Je fus réveillé par ce texto de Maggy en début d’après-midi.
Il est vrai que nous avions fait un peu n’importe quoi la veille. Eve avait notamment des bleus sur ses fesses à cause de mes coups de fouet intempestifs.
La veille se déroulait en Belgique une soirée que les étudiants de mon école de commerce nomment Dell’Arte. Elle a lieu chaque année et voit se succéder différentes associations estudiantines sur le dancefloor. En effet, chaque groupe doit préparer une chorégraphie qu’il ponctue de mouvements très élaborés comme des coups de pouce vers la gauche, des moulinets disco vers la droite ou des bras bien levés vers le haut. Avec des polos XXL et Les lacs du Connemara en fond sonore, je ne vous raconte pas comme tout ça est sexy…
Il était hors de question que mon association Adrénalille se ridiculise de la sorte devant 800 personnes. Nous devions innover, proposer quelque chose de nouveau, de vraiment différent. Nous nous sommes alors concertés avec Maggy et Marjorie pour arriver à un choix audacieux : cette année, Adrénalille ferait une chorégraphie sado-maso.
Ségolène et Anne-Christine furent d’abord un peu surprises. Surtout lorsque nous leur expliquâmes qu’elles devraient attacher Pierre et Michel avec des menottes, puis les libérer pour les chevaucher et les cravacher. Forcément, ça fait un peu bizarre dit comme ça.
Elles eurent également un peu de mal à accepter de s’habiller en cuir, de porter une jupe fendue jusqu’au décolleté et de se maquiller comme un camion volé par Nina Hagen. Oui, elles eurent un peu de mal et on peut les comprendre.
Mais elles acceptèrent finalement de faire les putes devant 800 personnes lorsqu’elles prirent connaissance du morceau choisi pour danser : » Disco science » de Mirwaïs.
La chorégraphie avait été répétée pendant deux après-midi. Je supervisais les 5 couples et le « ménage à trois » que formaient Pierre, Anne-Christine et Marjorie. Moi je dansais avec Anne-Isabelle. Elle redoutait un peu le moment où je devais la prendre en levrette devant 800 personnes. Ca se comprend.
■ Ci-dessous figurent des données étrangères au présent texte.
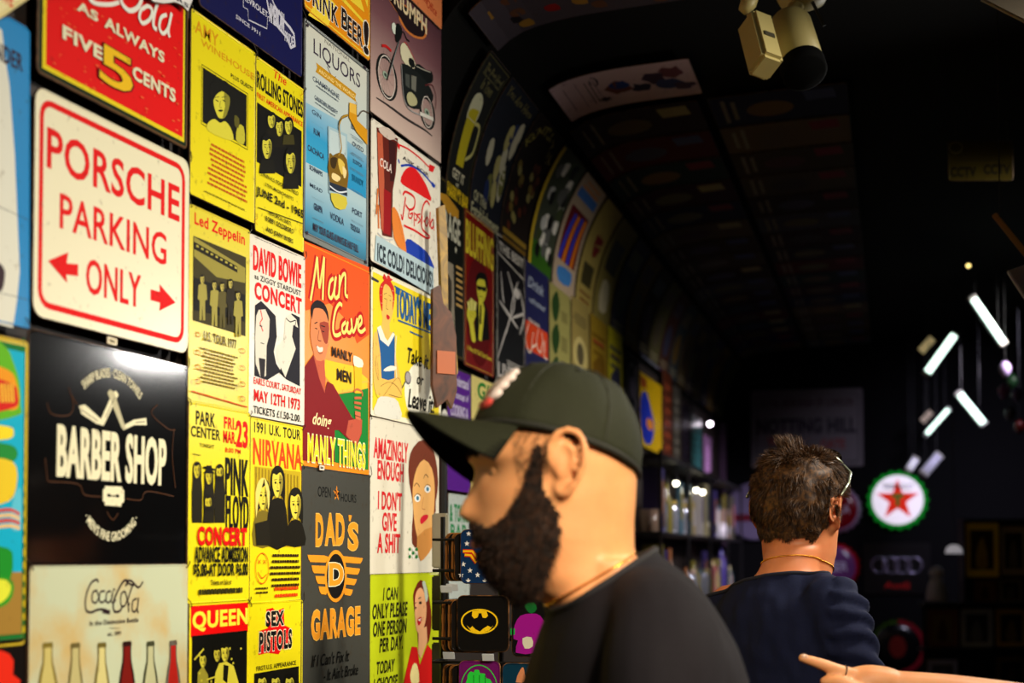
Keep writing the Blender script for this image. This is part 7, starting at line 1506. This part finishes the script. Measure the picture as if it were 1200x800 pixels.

Moi aussi je flippais à mort mais je ne devais pas le montrer.
J’avais mis au point tous les gestes : des mouvements lascifs de bassin aux coups de fouet. Si j’affichais mon appréhension devant mes amis, ils se seraient mis à paniquer et à être mal à l’aise avec leur corps et face au public.
Oui j’avais peur. J’avais tout d’abord peur que Pierre oublie un geste de la choré, qu’un autre se trompe sur les temps ou qu’Arnaud rigole pendant toute la chanson alors qu’on était censé être super sérieux afin d’exprimer notre sexualité (« Si vous rigolez, ça fera Rabbi Jacob ! » leur avais-je dit). Mais je craignais aussi et surtout la réaction du public. Ne nous huerait-il pas ? Ne serait-il pas scandalisé par tant de vulgarité ? A quel point cela nous troublerait-il ?
Il était trop tard désormais pour se poser ces questions. Nous étions tous habillés en cuir sur le côté de la scène attendant que le DJ nous appelle. Des regards étonnés jaillissaient de l’audience. Je regardais mes pieds.
« Et maintenant place à Adrénalille ! »
Nous nous positionnâmes contre le mur.
La chorégraphie allait commencer, maintenant.
Les basses de Mirwais, ma partenaire contre mon corps, ses cheveux sur mes épaules, mes coups de bassin, mon sexe contre ses reins, sa taille entourant mes hanches, les coups de fouet, sa cravache entre mes fesses, mon envie de l’embrasser, mon envie de la baiser, mon envie de tous les baiser, eux le silence en face de moi.
Les dernières notes et ma tête baissée, immobile.
Pendant 3 minutes et 31 secondes.
Et là les cris, et là la joie. 800 personnes à crier notre nom « Adrénalille ! Adrénalille ! ».
Et les sourires et les compliments qui fusent pendant toute la nuit :
« Votre choré était géniale. »
« Je ne pensais pas que vous étiez comme ça ! »
« Je vous regarderais autrement maintenant ! »
« Fouette-moi ! »
« Je suis pas du tout homo mais tu m’as fait bander TacTac ! »
La suite de la soirée n’est qu’alcool et fouettages de cul. Je ne me souviens plus de grand-chose à part que j’ai passé une des meilleures soirées de ma vie.
Et tout comme Maggy qui était repartie de la boîte en jupe fendue et en cuissardes parce qu’elle avait oublié son pantalon et ses chaussures dans le vestiaire ; j’ai quitté la discothèque avec ma tenue sado-maso en oubliant mes habits de ville en coulisse.
Et en gardant comme souvenir un fouet dans mon placard.